First of all, my son approached my inquiry about senior pictures the same as he does questions about ACT applications, cleaning his room and current English grade: Huh?

Next came the argument:
Do I have to?.
Rite of Passage, says I.
Exasperated sigh. So you're telling me I can't be a senior without a senior picture?
Yes, that's what I'm telling you.
(I've only myself to blame. He wasn't pottied until 9th grade).

Then he was assigned to find a photographer.
How do I do that?
Have any of your friends had their pictures taken?
Friends...pictures....have they?
Mom. ::insert OMG look:: We don't talk about stuff like that. Like "Dude, I had my senior pictures taken today, it was sweet."

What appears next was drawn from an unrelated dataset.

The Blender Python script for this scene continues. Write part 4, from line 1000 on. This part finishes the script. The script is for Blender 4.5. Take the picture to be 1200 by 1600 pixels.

He finally came up with a photographer and I made the appointment. Then came the outrage and disgust that this event was to suck up two hours of his precious sleep life. You'd think I'd asked him to look through his undie drawer, in search of my misplaced sani-thong.

Then came the argument about what to wear. Remarkably, he was able to pull a couple decent outfits from some dark, stinky place. But only after I threatened to take him shopping.

Overall, the shoot went better than I expected. The photographer was well-versed in methods of hooking the adolescent ego, without being schmaltzy. He even convinced Cam to walk to a nearby park, taking shots all the way down the busy street.

But dang, if I ain't parenting in a couple different worlds.

Thursday: I gained 10 pounds. (In all fairness, it took all day... )

To husband, I say: I'm fat.
Says Husband, in return: But you try so hard not to be.

I cry.

Weighty update
I don't feel fat anymore. In fact, my jeans are so tight, I don't feel anything below the waist.